A recente perturbação dos mercados financeiros asiáticos (China), de “alcance e severidade ainda por determinar”. Este argumento tem mais força, na medida em que dois dos três interessados que chegaram à fase final, são grupos financeiros chineses com exposição elevada aos mercados acionistas locais.
A crise na bolsa de Xangai e o arrefecimento da economia chinesa já duram há alguns meses, apesar da segunda-feira negra que fez tremer os mercados mundiais ter ocorrido a 24 de agosto. O mais provável é que o evento tenha sido usado como argumento pela Anbang e Fosun para não elevarem as suas propostas durante as negociações exclusivas, frustrando as expetativas da equipa vendedora.

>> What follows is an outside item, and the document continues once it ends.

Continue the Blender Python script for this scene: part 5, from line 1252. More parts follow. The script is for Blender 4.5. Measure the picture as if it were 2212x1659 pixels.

Nenhuma das três propostas apresentava “condições adequadas” ao nível do preço e do risco para o Fundo de Resolução. E este terá sido o argumento decisivo para o Banco de Portugal. Segundo uma análise da Société Générale, a receita da venda não ultrapassaria os dois mil milhões de euros, o que deixaria um enorme buraco — 2900 milhões de euros — para resolver.
Para além do impacto negativo na estabilidade dos bancos portugueses, uma tal perda assumida em véspera de eleições, tornaria muito difícil defender a tese do governo de que esta solução para o Banco Espírito Santo não teve custos diretos para os contribuintes. Entre vender mal e não vender, Carlos Costa acabou por escolher a solução menos má. Adiou a venda, mas também os problemas, para depois das legislativas.